Bowfishers Control Invasive Species

Conservation may not be the first thing that comes to mind when you see a boat cruising around carrying people outfitted with archery equipment. As each arrow is launched into the water, some may wonder what is going on. And like most outdoors pursuits, the answer is not singular. But bowfishers are having fun while removing rough fish from our waters.

First and foremost, bowfishers are out for a good time and love combining archery and fishing. Having an opportunity that combines two pastimes is so gratifying that sometimes the anglers can hardly believe it exists. But bowfishing is very real and is growing in popularity.

Aside from the obvious fun of the sport, bowfisihng accomplishes many things including the reduction of undesirable and invasive species. This method takes many non-gamefish, and can be an effective way to harvest some of these that can be otherwise difficult to catch.

Rough fish, or trash fish, have their place in some ecosystems; they do clean some of the bottom debris and a common carp here or there isn’t going to do too much damage. However, when the population of the common carp or even gar become significantly too high the sport fish population can and will suffer. Asian carp, for instance, will destroy nesting areas and will devour the eggs of gamefish.

The Asian carp (black, silver, grass and bighead) were brought to America by fish farmers to clean the algae in their tanks. They were also used to clean sewage treatment plants. Once they found their way into rivers and lakes by accidental escape and purposeful planting, these carp quickly became a problem. Now they’re decimating fisheries throughout the Midwest region and are threatening to devastate the Great Lakes.

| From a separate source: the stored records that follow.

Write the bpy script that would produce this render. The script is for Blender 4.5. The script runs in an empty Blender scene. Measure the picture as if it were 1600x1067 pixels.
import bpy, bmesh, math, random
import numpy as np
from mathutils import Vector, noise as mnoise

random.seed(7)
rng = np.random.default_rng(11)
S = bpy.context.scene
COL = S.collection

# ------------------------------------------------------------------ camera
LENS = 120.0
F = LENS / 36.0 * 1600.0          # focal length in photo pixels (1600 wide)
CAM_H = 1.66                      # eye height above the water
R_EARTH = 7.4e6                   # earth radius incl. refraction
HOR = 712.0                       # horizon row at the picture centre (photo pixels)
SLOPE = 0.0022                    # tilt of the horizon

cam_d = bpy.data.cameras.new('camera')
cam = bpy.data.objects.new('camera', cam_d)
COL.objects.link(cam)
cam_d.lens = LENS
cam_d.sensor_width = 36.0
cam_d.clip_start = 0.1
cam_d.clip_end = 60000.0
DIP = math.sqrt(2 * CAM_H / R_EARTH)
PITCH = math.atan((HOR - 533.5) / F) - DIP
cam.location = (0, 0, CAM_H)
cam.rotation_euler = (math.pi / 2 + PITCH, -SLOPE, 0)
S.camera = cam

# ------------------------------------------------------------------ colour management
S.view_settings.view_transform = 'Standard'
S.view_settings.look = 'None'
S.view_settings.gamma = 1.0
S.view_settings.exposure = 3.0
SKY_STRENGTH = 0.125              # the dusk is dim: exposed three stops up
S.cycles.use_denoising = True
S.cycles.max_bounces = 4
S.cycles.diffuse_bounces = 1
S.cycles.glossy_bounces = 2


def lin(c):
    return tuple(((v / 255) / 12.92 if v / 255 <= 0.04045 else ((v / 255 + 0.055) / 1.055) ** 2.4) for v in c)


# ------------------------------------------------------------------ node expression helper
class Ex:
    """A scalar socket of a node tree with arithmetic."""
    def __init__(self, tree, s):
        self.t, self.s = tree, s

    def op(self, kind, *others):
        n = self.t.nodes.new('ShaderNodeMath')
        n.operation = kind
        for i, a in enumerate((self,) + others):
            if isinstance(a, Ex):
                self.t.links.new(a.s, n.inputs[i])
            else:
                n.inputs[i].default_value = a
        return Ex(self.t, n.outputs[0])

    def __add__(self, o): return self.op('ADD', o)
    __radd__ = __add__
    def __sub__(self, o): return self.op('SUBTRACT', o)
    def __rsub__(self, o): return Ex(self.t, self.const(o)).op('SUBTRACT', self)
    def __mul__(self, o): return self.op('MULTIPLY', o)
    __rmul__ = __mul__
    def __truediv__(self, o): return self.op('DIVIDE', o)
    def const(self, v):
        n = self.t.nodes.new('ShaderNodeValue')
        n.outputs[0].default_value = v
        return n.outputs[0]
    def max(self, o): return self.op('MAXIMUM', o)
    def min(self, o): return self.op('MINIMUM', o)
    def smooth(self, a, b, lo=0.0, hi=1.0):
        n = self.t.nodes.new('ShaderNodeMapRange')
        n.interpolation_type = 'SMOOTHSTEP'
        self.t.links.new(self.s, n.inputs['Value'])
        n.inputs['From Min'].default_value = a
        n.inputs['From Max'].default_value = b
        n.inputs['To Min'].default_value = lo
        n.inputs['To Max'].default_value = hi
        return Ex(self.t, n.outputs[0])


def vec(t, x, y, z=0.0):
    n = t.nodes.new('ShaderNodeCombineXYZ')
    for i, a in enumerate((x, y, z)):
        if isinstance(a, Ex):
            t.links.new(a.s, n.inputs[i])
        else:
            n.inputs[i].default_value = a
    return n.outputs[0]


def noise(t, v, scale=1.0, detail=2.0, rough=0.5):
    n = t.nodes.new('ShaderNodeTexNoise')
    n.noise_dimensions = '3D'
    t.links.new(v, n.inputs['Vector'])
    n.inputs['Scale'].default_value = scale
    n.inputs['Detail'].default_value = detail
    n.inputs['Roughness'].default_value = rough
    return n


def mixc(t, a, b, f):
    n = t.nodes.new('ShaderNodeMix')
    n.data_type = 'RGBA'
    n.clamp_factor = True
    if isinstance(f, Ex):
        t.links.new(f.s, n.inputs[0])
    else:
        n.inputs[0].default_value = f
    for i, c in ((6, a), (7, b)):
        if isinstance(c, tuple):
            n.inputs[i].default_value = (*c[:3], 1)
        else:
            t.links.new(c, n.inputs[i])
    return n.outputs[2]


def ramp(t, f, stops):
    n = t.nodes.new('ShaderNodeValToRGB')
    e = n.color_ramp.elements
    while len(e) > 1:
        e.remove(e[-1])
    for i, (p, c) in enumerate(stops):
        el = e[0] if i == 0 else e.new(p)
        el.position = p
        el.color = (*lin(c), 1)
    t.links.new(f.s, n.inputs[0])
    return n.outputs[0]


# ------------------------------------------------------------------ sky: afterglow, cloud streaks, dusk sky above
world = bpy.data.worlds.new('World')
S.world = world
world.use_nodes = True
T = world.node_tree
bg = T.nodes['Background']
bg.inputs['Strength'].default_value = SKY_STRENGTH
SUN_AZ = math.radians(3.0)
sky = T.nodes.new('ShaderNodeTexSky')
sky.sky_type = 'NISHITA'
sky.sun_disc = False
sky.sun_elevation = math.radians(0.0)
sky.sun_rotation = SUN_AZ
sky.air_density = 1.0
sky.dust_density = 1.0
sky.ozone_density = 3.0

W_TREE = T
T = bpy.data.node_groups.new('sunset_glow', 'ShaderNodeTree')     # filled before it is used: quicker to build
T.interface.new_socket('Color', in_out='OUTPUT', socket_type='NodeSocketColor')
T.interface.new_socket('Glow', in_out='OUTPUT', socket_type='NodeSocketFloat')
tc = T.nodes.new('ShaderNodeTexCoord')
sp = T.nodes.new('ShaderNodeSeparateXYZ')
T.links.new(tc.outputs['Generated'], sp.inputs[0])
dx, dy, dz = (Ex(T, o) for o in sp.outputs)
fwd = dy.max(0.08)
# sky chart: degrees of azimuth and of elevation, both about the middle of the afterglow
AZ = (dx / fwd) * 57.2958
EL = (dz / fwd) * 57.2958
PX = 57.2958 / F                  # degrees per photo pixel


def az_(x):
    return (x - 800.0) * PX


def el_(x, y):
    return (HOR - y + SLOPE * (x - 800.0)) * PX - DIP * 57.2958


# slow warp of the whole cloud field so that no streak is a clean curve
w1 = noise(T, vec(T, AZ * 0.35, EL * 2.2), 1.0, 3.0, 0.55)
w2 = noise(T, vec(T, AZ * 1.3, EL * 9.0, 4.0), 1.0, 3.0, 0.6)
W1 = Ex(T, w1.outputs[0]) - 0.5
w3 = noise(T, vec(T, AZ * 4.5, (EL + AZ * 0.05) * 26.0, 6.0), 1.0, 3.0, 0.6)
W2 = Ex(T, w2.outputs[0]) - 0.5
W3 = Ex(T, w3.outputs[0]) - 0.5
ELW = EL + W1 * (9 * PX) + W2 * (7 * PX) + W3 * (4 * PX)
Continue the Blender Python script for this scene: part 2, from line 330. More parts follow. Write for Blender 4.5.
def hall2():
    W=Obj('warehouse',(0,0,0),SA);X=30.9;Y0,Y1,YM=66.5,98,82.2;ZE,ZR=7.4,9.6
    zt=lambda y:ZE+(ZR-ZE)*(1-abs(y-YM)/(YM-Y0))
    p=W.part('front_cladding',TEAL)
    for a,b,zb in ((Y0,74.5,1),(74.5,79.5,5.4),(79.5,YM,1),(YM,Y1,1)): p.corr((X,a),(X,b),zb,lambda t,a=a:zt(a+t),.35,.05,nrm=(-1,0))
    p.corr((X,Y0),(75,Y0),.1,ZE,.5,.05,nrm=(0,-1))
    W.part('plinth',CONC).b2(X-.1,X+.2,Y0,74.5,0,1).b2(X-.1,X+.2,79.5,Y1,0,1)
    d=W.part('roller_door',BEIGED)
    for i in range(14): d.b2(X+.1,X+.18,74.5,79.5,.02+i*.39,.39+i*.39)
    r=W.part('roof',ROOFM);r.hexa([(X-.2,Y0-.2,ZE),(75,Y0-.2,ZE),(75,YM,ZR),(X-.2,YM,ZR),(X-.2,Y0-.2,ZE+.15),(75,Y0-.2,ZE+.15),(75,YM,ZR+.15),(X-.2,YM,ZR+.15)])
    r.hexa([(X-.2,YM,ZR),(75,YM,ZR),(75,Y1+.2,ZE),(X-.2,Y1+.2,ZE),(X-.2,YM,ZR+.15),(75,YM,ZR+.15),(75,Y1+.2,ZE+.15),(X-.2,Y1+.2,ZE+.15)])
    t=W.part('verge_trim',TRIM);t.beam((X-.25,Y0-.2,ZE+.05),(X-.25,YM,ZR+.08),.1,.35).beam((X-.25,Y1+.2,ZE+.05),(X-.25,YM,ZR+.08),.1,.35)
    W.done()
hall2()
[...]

“As large populations of Asian carp become established, cumulative effects of those species include risk to human safety, reductions of native plants that provide spawning and nursery areas for fishes, reduced food for native fishes and waterfowl, and reductions in dollars for regional economies that rely on fishing, boating, and waterfowl hunting,” according to an official at the U.S. Fish & Wildlife Service.

Bowfishermen are targeting these fish now and are taking them out of our rivers and lakes, and are acting as conservationists in duality. First of all, we pay money to purchase a license to legally pursue these undesirable inhabitants; the funds go directly toward conservation. The government is also spending money to study additional ways to eradicate these carp.

If you’re a longtime angler, then you already know that what you do on the water is good for conservation. Perhaps you have some friends who have never thought of bowfishing in such a light. Do yourself and your sport a service and spread the word. Tell them the story of how bowfishing benefits the waterways we all enjoy and that it is conservation.